Structure and Storytelling in the Space-Age Ballet
Famed ballerina Julie Kent’s first season as artistic director of The Washington Ballet is in the books. Last fall, I spoke with Kent about the intersection of literature and ballet, and what role literature would play in this season’s line-up (read the interview here).
Last weekend, I attended The Washington Ballet’s final event of the season, “Tudor, Ashton, World Premiere” at the Kennedy Center. The World Premiere—Kent’s first commission for The Washington Ballet—was timed with the Kennedy Center’s celebration of John F. Kennedy’s centennial. “Frontier” is a ballet of space exploration, choreographed by Ethan Stiefel (who, like Kent, is a former American Ballet Theatre principal dancer, and for fans of the movie Center Stage, yes, they’re the couple who dance the Romeo & Juliet Balcony pas de deux).
Attending a mixed bill night at the ballet is akin to sitting down with a story collection. Style and story vary and then knock against each other: as soon as you leave the space-age for Edwardian-era garden party (“Jardin Aux Lilas” by Anthony Tudor) you’re whisked from the land of mortals and into that of Shakespeare’s fairies (“The Dream” by Frederick Ashton). All three ballets take place against the night sky (each set against its own backdrop, depicting the moon or the heavens) and tell stories of longing (conveyed through the ballet’s structural convention of longing, the pas de deux).
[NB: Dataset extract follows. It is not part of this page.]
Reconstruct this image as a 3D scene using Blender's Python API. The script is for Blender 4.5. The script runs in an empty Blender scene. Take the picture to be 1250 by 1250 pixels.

“The exploration of space will go ahead, whether we join in it or not, and it is one of the great adventures of all time”: JFK’s 1962 words, projected against a starfield, open the ballet. (At the time of this writing, Trump just pulled the United States out of the Paris climate deal, which leaves one nostalgic for a president who cared about American leadership and a president who championed scientific progress.) The ballet opens with a corps de ballet of Astronaut Candidates, spacesuit-clad and training together yet vying against each other for a coveted trip to space. In a traditional story ballet, the corps provides a swan chorus, or sylph chorus; generally, a context for the heroine, be it pond-mates or lesser-sylphs. Stiefel’s ballet is faithful to this structure, and soon a heroine emerges to propel the story: an astronaut, who must leave her husband behind for a trip to space (hence they dance a departure pas de deux).
The story of space exploration itself is told visually, lit more than danced, the dancer often dwarfed by lighting choices (appropriately so when aiming to depict the universe on the stage of the Kennedy Center). Upon landing, moon, wherever—revisionism is fine when it gets us a woman there first—we’re reminded why ballet is the chosen medium. Ballet tells stories with the body. Moon, wherever: gravity isn’t the same, bodies don’t work the same. Ballet cannot be danced the same. Ballet is a medium of refinement, control—on earth. Stiefel challenges us to consider dance, and the body, under forces that can undo it all.
Several years ago, I saw a climate change ballet performed by a small DC dance troupe. It left much to be desired, with a waning sheet portraying a melting iceberg. Mr. Stiefel, your next ballet, when considering forces upon the body: climate change?